Minister rozwoju Waldemar Buda poinformował o wszczęciu kontroli na jednej z warszawskich budów. Inspektorzy Głównego Urzędu Nadzoru Budowlanego pojawili się na placu budowy na wyraźny wniosek polityka, o czym on sam informuje w mediach społecznościowych. "Na mój wniosek Główny Urząd Nadzoru Budowlanego w trybie natychmiastowym rozpoczął kontrolę na terenie budowy" - czytamy we wpisie, na którym widać kilku urzędników zmierzających w stronę wznoszonego budynku.

Zobacz wideo Huawei Watch Buds, czyli zegarek rodem z Jamesa Bonda. Czy to ma sens? [TOPtech]

O co chodzi? Minister Waldemar Buda kontrolę zapowiedział w piątek. Wówczas zamieścił w mediach społecznościowych inne zdjęcie. Widać na nim budynek wznoszony bardzo blisko już istniejącego. Szczególnie patrząc na położenie balkonów, można odnieść wrażenie, że nieruchomości niemal się stykają. I właśnie ta niewielka odległość zirytowała przedstawiciela rządu. "To jest pazerność połączona z głupotą! Coś takiego buduje się w Warszawie" - grzmiał w zamieszczonym wpisie.

Polityk zapowiedział też szybkie działania. "Skontrolujmy tę inwestycję i analizujemy przepisy pod kątem zmian i zablokowania tego typu sytuacji" - zapowiedział. Oba wpisy okrasił tagiem "patodeweloperka" - co jasno przedstawia stosunek polityka do inwestycji. 

Inwestycję jako pierwsza opisała stołeczna "Gazeta Wyborcza". Podkreśla, że zgodę na budowę jedenastopiętrowego bloku wydał wojewoda Mazowiecki. Politycznie związany z PiS. "Chętnie zapoznamy się z wynikami tej kontroli. Warszawa wydała odmowę dla tej inwestycji, po czym zgodę wydał… wojewoda mazowiecki, czyli pana przedstawiciel. Z pazerności, z głupoty? Może pan go sam zapyta!" - pytał cytowany przez dziennik wiceprezydent Warszawy Michał Olszewski. 

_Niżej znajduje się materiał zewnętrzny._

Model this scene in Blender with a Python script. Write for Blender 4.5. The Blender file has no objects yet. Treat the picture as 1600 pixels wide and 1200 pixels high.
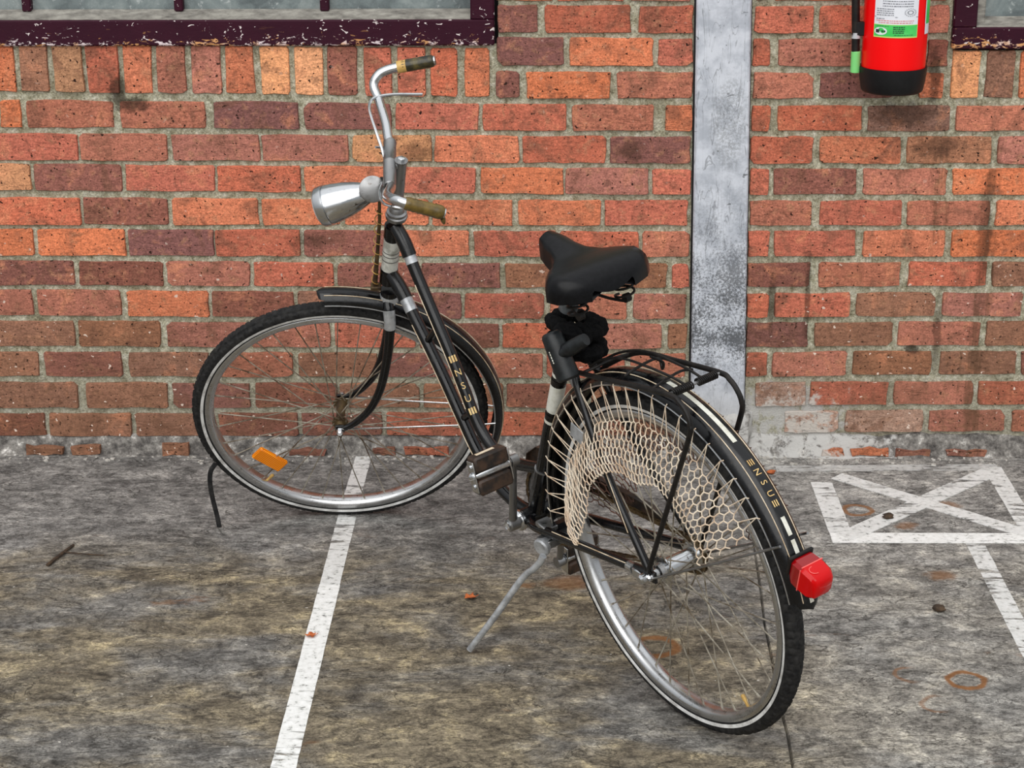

Będzie zmiana przepisów. Balkony nie będą mogły być zbyt blisko

Dziś odległość balkonu od granicy działki wynieść może nie mniej niż 2,7 metra. Ten dystans ma zostać zwiększony, co minister Waldemar Buda zapowiedział już na początku kwietnia. Wraz ze zwiększeniem odległości między budynkami wprowadzone mają być też nowe zasady - zwiększające ilość zieleni, liczbę miejsc na stojaki rowerowe itp.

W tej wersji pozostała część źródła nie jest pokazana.